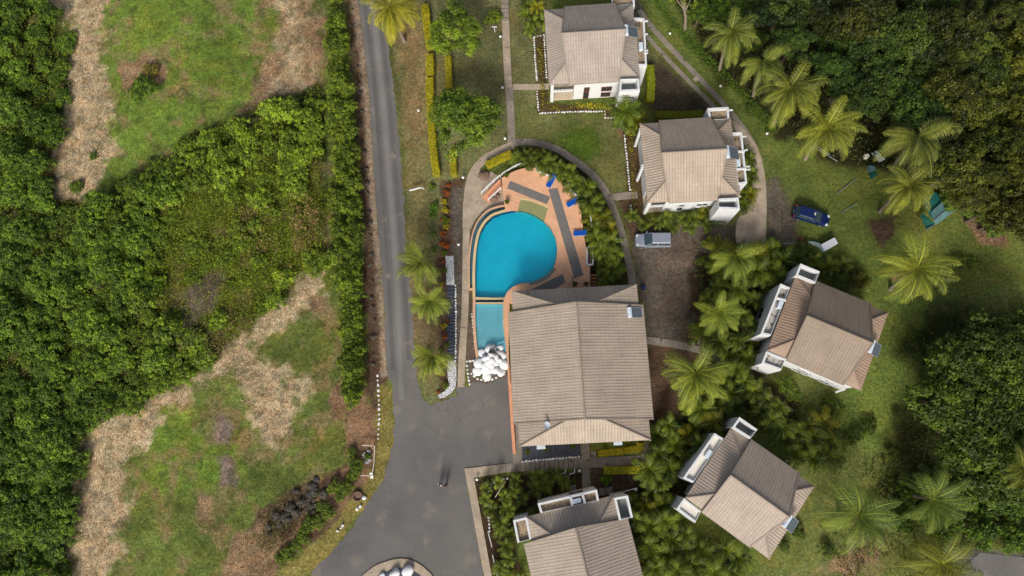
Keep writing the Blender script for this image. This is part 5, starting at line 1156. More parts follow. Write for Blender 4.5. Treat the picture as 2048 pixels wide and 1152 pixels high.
zone([(1034,313),(1060,305),(1098,314),(1135,335),(1168,362),(1190,398),(1200,425),(1180,425),(1160,384),(1128,356),(1088,334),(1050,322)], 13, 34, (.6, 1.0), (.8, 1.9), 'feathery areca palm in the belt around the top of the pool deck', 'areca palms around the top of the deck', 1)
zone([(1176,410),(1205,420),(1218,455),(1229,495),(1238,540),(1212,558),(1198,520),(1188,470),(1176,440)], 14, 30, (.65, 1.05), (.8, 1.9), 'feathery areca palm in the belt between pool deck and curved footpath', 'areca palms right of the pool deck', 2)
zone([(1440,485),(1540,500),(1580,500),(1590,530),(1530,600),(1505,680),(1510,760),(1470,820),(1400,860),(1380,830),(1440,760),(1440,690),(1400,660),(1410,600),(1430,560)], 29, 52, (.75, 1.45), (1.2, 3.2), 'areca palm in the thick belt between parking and the brown roofed askew villa', 'areca palms left of the brown roofed villa', 3, .9)
zone([(1310,850),(1400,840),(1440,850),(1390,900),(1345,960),(1325,1010),(1370,1060),(1440,1090),(1480,1110),(1490,1160),(1270,1160),(1262,1010),(1300,960),(1290,900)], 29, 60, (.75, 1.45), (1.2, 3.2), 'areca palm in the dark garden between the two lower villas', 'areca palms between the lower villas', 4, .85)
zone([(1500,780),(1560,800),(1570,860),(1510,830)], 25, 8, (.9, 1.2), (1.2, 2.2), 'areca palm in the strip between the two askew villas', 'areca palms between the askew villas', 5, .9)
zone([(1590,850),(1660,850),(1670,900),(1620,940),(1590,920)], 24, 9, (1.1, 1.6), (1.8, 2.8), 'bushy palm right of the stair tower of the lower askew villa', 'bushy palms right of the lower askew villa', 6, .8)
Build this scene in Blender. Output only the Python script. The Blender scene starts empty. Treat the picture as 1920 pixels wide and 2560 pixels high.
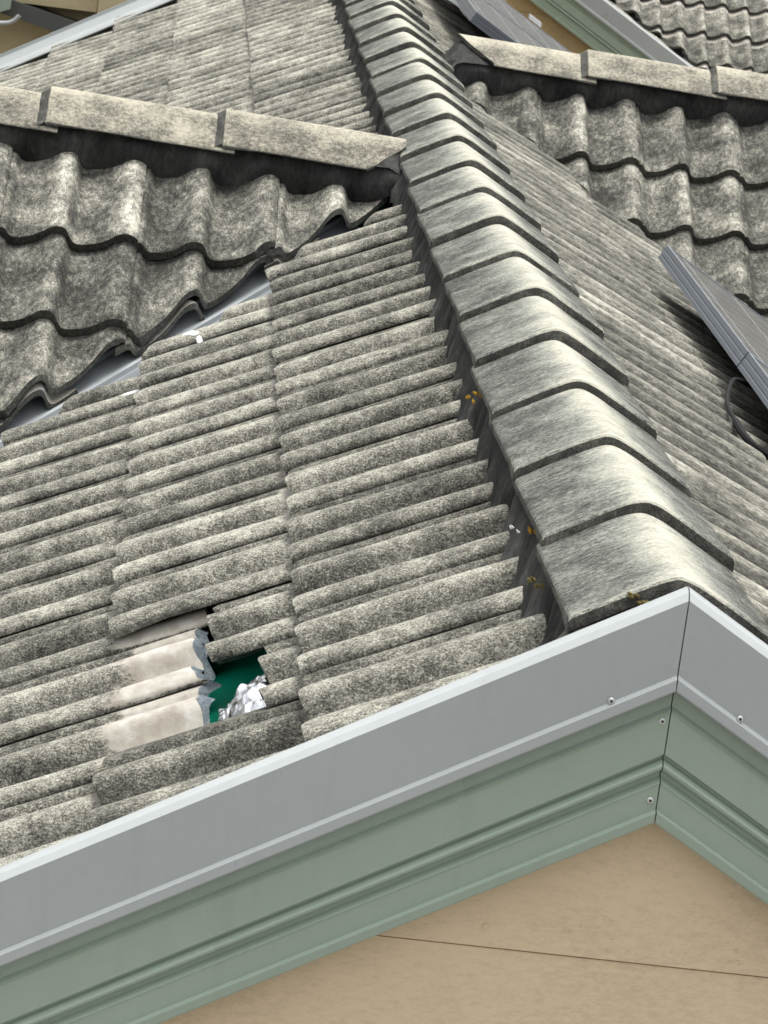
import bpy, bmesh, math, random
import numpy as np
from mathutils import Vector, Matrix, noise

S = bpy.context.scene
C = S.collection
R = math.radians
random.seed(7)

# ------------------------------------------------------------------ camera
cd = bpy.data.cameras.new('camera')
cam = bpy.data.objects.new('camera', cd)
C.objects.link(cam)
_f = Vector((0.07416, 0.97120, -0.22632)).normalized()
_yaw, _pit, _rol = 0.0762, 0.2283, 0.1334
fwd = Vector((math.sin(_yaw)*math.cos(_pit), math.cos(_yaw)*math.cos(_pit), -math.sin(_pit)))
rt = Vector((math.cos(_yaw), -math.sin(_yaw), 0))
up = rt.cross(fwd)
r2 = rt*math.cos(_rol)+up*math.sin(_rol)
u2 = -rt*math.sin(_rol)+up*math.cos(_rol)
M = Matrix(((r2.x, u2.x, -fwd.x, -0.6663), (r2.y, u2.y, -fwd.y, -3.9655), (r2.z, u2.z, -fwd.z, 0.9756), (0, 0, 0, 1)))
cam.matrix_world = M
cd.sensor_fit = 'VERTICAL'; cd.sensor_height = 24; cd.sensor_width = 18
cd.lens = 24*8942.69/2560
cd.clip_start = 0.05; cd.clip_end = 2000
cd.dof.use_dof = True; cd.dof.focus_distance = 5.6; cd.dof.aperture_fstop = 26.0
S.camera = cam

# ------------------------------------------------------------------ light
SUN = Vector((0.05, 0.05, 1.0)).normalized()
el = math.asin(SUN.z); rot = math.atan2(SUN.x, SUN.y)
w = bpy.data.worlds.new('World'); S.world = w; w.use_nodes = True
nt = w.node_tree; bg = nt.nodes['Background']
sky = nt.nodes.new('ShaderNodeTexSky'); sky.sky_type = 'NISHITA'; sky.sun_disc = False
sky.sun_elevation = el; sky.sun_rotation = rot; sky.dust_density = 3.0; sky.air_density = 1.0; sky.ozone_density = 0.6
hs = nt.nodes.new('ShaderNodeHueSaturation'); hs.inputs['Saturation'].default_value = 0.10   # thin overcast
nt.links.new(sky.outputs[0], hs.inputs['Color']); 
# overcast luminance distribution: brighter overhead than at the horizon
_tc = nt.nodes.new('ShaderNodeTexCoord'); _sx = nt.nodes.new('ShaderNodeSeparateXYZ'); nt.links.new(_tc.outputs['Generated'], _sx.inputs[0])
_mr = nt.nodes.new('ShaderNodeMapRange'); nt.links.new(_sx.outputs['Z'], _mr.inputs['Value'])
_mr.inputs['From Min'].default_value = 0.0; _mr.inputs['From Max'].default_value = 1.0; _mr.inputs['To Min'].default_value = 0.38; _mr.inputs['To Max'].default_value = 2.4
_vm = nt.nodes.new('ShaderNodeVectorMath'); _vm.operation = 'SCALE'; nt.links.new(hs.outputs[0], _vm.inputs[0]); nt.links.new(_mr.outputs[0], _vm.inputs['Scale'])
nt.links.new(_vm.outputs[0], bg.inputs[0]); bg.inputs[1].default_value = 0.12
sd = bpy.data.lights.new('sun', 'SUN'); sd.energy = 1.5; sd.angle = R(16.0); sd.color = (1, 0.96, 0.88)
so = bpy.data.objects.new('sun', sd); C.objects.link(so)
so.rotation_euler = SUN.to_track_quat('Z', 'Y').to_euler()
S.view_settings.view_transform = 'Standard'; S.view_settings.look = 'None'
S.view_settings.exposure = 0.56; S.view_settings.gamma = 1.0
S.view_settings.use_curve_mapping = False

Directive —
Transcribe, exactly as written, the lines starting at the one with "Build this scene" and ending at the one with "random.seed(7)", and nothing more. Pictures are not part of the copy.

Complete response —
Build this scene in Blender. Output only the Python script. The Blender scene starts empty. Treat the picture as 1920 pixels wide and 2560 pixels high.
import bpy, bmesh, math, random
import numpy as np
from mathutils import Vector, Matrix, noise

S = bpy.context.scene
C = S.collection
R = math.radians
random.seed(7)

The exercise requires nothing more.